I used to feel bad for the Realtors in nearby Camden, NJ when I was an agent. They had to sell about four houses to make the same commission I made on one. Then I moved to California and saw that I would have had to sell about three suburban New Jersey homes to make the commission I would make selling one in California.

Not a straight trade

So I agree with John that high-income people would be less interested in operating rentals than lower income investors—because of tax laws and the higher value of their time. But I disagree with the notion that merely moving up the scale trades rental operating profits for equivalent capital gains.

I think the higher priced homes are simply less profitable overall because of greater negative cash flow. I think the higher-income investor would get both cash flow and capital gain in the lower priced homes—albeit with fewer operating loss deductions. With the higher priced home, he will get the same capital gain percentage-wise, but his overall net profit will be diminished by greater after-tax negative cash flow.

The beaten track

Perhaps the main difference between John's approach and the one that investors I talk to seem to find most successful is the question of whether to stay on, or get off, the beaten track. John largely says to stay on it, as in buying the most popular type of home: the three-bedroom in a nice neighborhood.

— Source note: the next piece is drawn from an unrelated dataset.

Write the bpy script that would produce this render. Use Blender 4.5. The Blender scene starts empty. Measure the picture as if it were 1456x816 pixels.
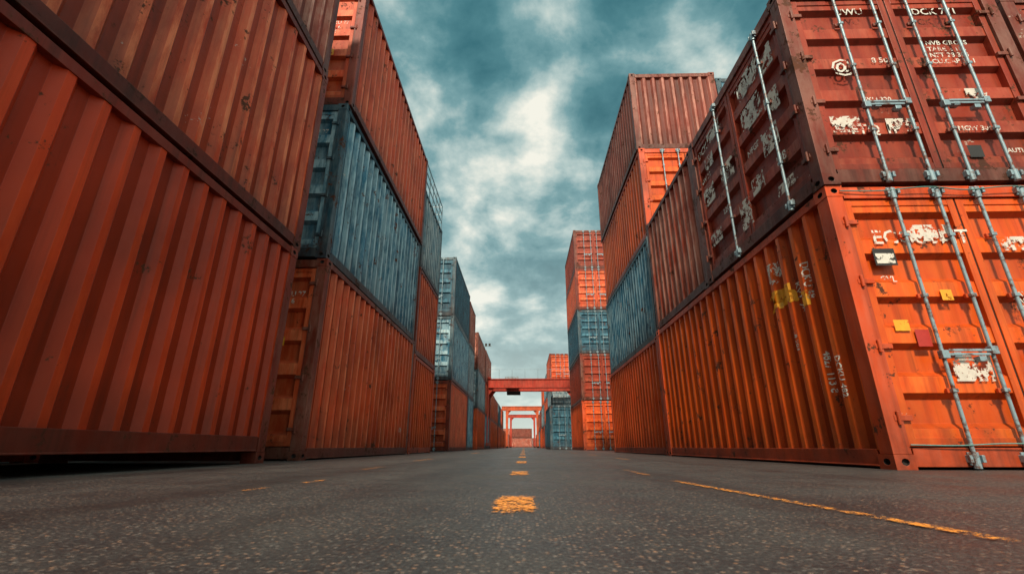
import bpy, bmesh, math, random
from mathutils import Vector, Matrix
random.seed(7)
S=bpy.context.scene
S.view_settings.view_transform='Standard'; S.view_settings.look='None'; S.view_settings.exposure=0
COL=S.collection
# ---------------------------------------------------------------- node helpers
class NT:
    def __init__(s,tree): s.t=tree; s.n=tree.nodes; s.l=tree.links
    def new(s,typ,**kw):
        nd=s.n.new(typ)
        for k,v in kw.items(): setattr(nd,k,v)
        return nd
    def put(s,sock,v):
        if isinstance(v,bpy.types.NodeSocket): s.l.new(v,sock)
        elif isinstance(v,(tuple,list)) and len(v)==3 and sock.type=='RGBA': sock.default_value=(*v,1)
        else: sock.default_value=v
    def math(s,op,a,b=0.0,c=0.0,clamp=False):
        m=s.new('ShaderNodeMath',operation=op); m.use_clamp=clamp
        s.put(m.inputs[0],a); s.put(m.inputs[1],b); s.put(m.inputs[2],c); return m.outputs[0]
    def vmath(s,op,a,b):
        m=s.new('ShaderNodeVectorMath',operation=op); s.put(m.inputs[0],a); s.put(m.inputs[1],b)
        return m.outputs['Value'] if op=='DOT_PRODUCT' else m.outputs[0]
    def noise(s,vec,scale,detail=5,rough=.5,dist=0.):
        m=s.new('ShaderNodeTexNoise'); s.l.new(vec,m.inputs['Vector'])
        m.inputs['Scale'].default_value=scale; m.inputs['Detail'].default_value=detail
        m.inputs['Roughness'].default_value=rough; m.inputs['Distortion'].default_value=dist
        return m.outputs[0]
    def ramp(s,f,stops):
        m=s.new('ShaderNodeValToRGB'); s.l.new(f,m.inputs[0]); e=m.color_ramp.elements
        while len(e)<len(stops): e.new(.5)
        for el,(p,c) in zip(e,stops):
            el.position=p; el.color=(c,c,c,1) if not isinstance(c,tuple) else (*c,1)
        return m.outputs[0]
    def rng(s,f,a,b,c,d):
        m=s.new('ShaderNodeMapRange'); s.put(m.inputs[0],f)
        for i,v in enumerate((a,b,c,d)): m.inputs[i+1].default_value=v
        return m.outputs[0]
    def mix(s,f,a,b,mode='MIX'):
        m=s.new('ShaderNodeMix',data_type='RGBA',blend_type=mode)
        s.put(m.inputs[0],f); s.put(m.inputs[6],a); s.put(m.inputs[7],b); return m.outputs[2]
    def scale(s,vec,sc):
        m=s.new('ShaderNodeMapping'); s.l.new(vec,m.inputs[0]); m.inputs['Scale'].default_value=sc; return m.outputs[0]
def mat(name):
    m=bpy.data.materials.new(name); m.use_nodes=True; t=NT(m.node_tree); return m,t,m.node_tree.nodes['Principled BSDF']

def paint(name,col,rust=.5,fade=(.6,.45,.35),fadeamt=.35,chips=.3,rough=.5,streak=.6):
    m,t,b=mat(name)
    tc=t.new('ShaderNodeTexCoord').outputs['Object']
    oi=t.new('ShaderNodeObjectInfo').outputs['Random']
    off=t.new('ShaderNodeCombineXYZ'); r=t.math('MULTIPLY',oi,40.)
    for i in range(3): t.l.new(r,off.inputs[i])
    v=t.vmath('ADD',tc,off.outputs[0])
    big=t.noise(v,.9,3,.55)
    wear_shade=t.new('ShaderNodeAttribute',attribute_name='wear_shade').outputs['Fac']
    c=t.mix(t.rng(big,.3,.7,0,1),tuple(x*.55 for x in col),tuple(min(1,x*1.15) for x in col))
    # sun-bleached paint on the ridges, brightened further as painted highlight
    fn=t.noise(t.scale(v,(3,3,.8)),2.2,5,.7)
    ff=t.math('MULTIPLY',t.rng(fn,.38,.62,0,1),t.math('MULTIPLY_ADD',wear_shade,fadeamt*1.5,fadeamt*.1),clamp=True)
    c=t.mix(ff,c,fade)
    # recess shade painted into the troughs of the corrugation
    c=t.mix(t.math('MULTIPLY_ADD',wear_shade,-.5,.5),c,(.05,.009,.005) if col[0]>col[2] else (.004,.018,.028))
    # vertical dirt / rust runs
    sn=t.noise(t.scale(v,(9,9,.35)),1.,4,.65)
    sf=t.math('MULTIPLY',t.rng(sn,.5,.72,0,1),streak,clamp=True)
    c=t.mix(sf,c,(.045,.012,.006))
    # rust spots
    cn=t.noise(v,3.2,7,.72)
    fine=t.noise(v,24.,3,.7)
    rn=t.math('MULTIPLY_ADD',fine,.25,t.math('MULTIPLY',cn,.85))
    th=.69-.09*rust
    rf=t.rng(rn,th,th+.035,0,1)
    c=t.mix(rf,c,t.mix(fine,(.028,.011,.007),(.14,.04,.014)))
    # pale chipped primer
    if chips>.02:
        pn=t.math('MULTIPLY_ADD',fine,.3,t.math('MULTIPLY',t.noise(t.vmath('ADD',v,(7.,3.,9.)),1.9,6,.7),.8))
        th2=.735-.085*chips
        c=t.mix(t.math('MULTIPLY',t.rng(pn,th2,th2+.02,0,1),.8),c,(.50,.42,.36))
    # grime close to bottom rail
    sp=t.new('ShaderNodeSeparateXYZ'); t.l.new(tc,sp.inputs[0])
    g=t.math('MULTIPLY',t.rng(sp.outputs[2],.0,.7,.85,0),t.rng(cn,.3,.7,.3,1),clamp=True)
    c=t.mix(g,c,(.035,.012,.007))
    t.l.new(c,b.inputs['Base Color'])
    ro=t.math('ADD',t.rng(fine,.3,.7,rough-.12,rough+.08),t.math('MULTIPLY',rf,.3),clamp=True)
    t.l.new(ro,b.inputs['Roughness'])
    b.inputs['Specular IOR Level'].default_value=.28
    h=t.math('ADD',t.math('MULTIPLY',t.noise(v,1.7,1,.4),.9),t.math('MULTIPLY',fine,.02))
    bp=t.new('ShaderNodeBump'); bp.inputs['Strength'].default_value=.55; bp.inputs['Distance'].default_value=.045
    t.l.new(h,bp.inputs['Height']); t.l.new(bp.outputs[0],b.inputs['Normal'])
    return m
P={}
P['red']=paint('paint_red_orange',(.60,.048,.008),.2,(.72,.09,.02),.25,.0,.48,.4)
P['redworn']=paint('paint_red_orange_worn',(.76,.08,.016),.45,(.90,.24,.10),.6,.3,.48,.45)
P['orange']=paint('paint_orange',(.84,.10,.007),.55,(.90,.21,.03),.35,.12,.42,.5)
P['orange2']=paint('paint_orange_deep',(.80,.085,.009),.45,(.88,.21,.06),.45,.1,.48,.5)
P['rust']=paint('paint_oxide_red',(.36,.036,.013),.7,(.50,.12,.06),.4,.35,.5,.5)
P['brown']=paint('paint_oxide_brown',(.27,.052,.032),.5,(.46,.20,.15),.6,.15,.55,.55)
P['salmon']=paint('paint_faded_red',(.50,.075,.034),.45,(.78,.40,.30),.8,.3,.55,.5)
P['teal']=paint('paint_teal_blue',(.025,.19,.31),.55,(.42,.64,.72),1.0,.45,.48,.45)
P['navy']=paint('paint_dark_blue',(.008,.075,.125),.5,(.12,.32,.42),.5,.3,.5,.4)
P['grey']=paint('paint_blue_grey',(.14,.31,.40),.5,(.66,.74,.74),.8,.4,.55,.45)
FR={'red':paint('frame_red',(.28,.024,.007),.8,fadeamt=.1,chips=.0,streak=.7),
    'orange':paint('frame_orange',(.74,.08,.008),.7,fadeamt=.1,chips=.1,streak=.5),
    'rust':paint('frame_oxide',(.22,.026,.010),.9,fadeamt=.2,chips=.2,streak=.7),
    'blue':paint('frame_blue',(.012,.075,.115),.7,(.3,.35,.35),.4,.2,streak=.6)}
FRM={'red':'red','redworn':'red','orange':'orange','orange2':'orange','rust':'rust','brown':'rust','salmon':'rust','teal':'blue','navy':'blue','grey':'blue'}
m,t,b=mat('galvanised_steel'); tc=t.new('ShaderNodeTexCoord').outputs['Object']
n=t.noise(tc,14,5,.7); t.l.new(t.mix(t.rng(n,.50,.64,0,1),(.24,.35,.40),(.12,.05,.03)),b.inputs['Base Color'])
b.inputs['Metallic'].default_value=.3; b.inputs['Roughness'].default_value=.45; STEEL=m
m,t,b=mat('black_rubber'); tc=t.new('ShaderNodeTexCoord').outputs['Object']
t.l.new(t.mix(t.noise(tc,20,2),(.006,.005,.005),(.025,.018,.015)),b.inputs['Base Color']); b.inputs['Roughness'].default_value=.8; BLACK=m
def decalmat(name,col,th=.5,sc=9.):
    m,t,b=mat(name); tc=t.new('ShaderNodeTexCoord').outputs['Object']
    n=t.math('MULTIPLY_ADD',t.noise(tc,sc*5,3,.6),.3,t.math('MULTIPLY',t.noise(tc,sc,6,.7),.75))
    t.l.new(t.rng(n,th,th+.03,0,1),b.inputs['Alpha'])
    t.l.new(t.mix(t.noise(tc,12,3),tuple(x*.6 for x in col),col),b.inputs['Base Color']); b.inputs['Roughness'].default_value=.6
    return m
WHITE=decalmat('worn_white_lettering',(.80,.78,.70),.475)
FLAKE=decalmat('peeling_white_sticker',(.76,.72,.64),.505,7.)
YELL=decalmat('worn_yellow_lettering',(.95,.42,.02),.43)
DARKL=decalmat('worn_black_label',(.02,.02,.02),.36)
REDL=decalmat('worn_red_label',(.5,.03,.02),.40)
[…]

The approach that makes more sense to me is to buy off the beaten track—like a one-bedroom house—then move it somewhat toward the beaten track—like modifying the floor plan to produce a second bedroom.

Trying to move it all the way to the most popular category probably violates the "get the fast buck not the last buck" rule.

You can call this the contrarian approach or the leper approach. The basic idea is that properties that are shunned for reasons that are economically correctable contain built-in profits. The investor's role is to find those opportunities and realize those profits by making the required changes.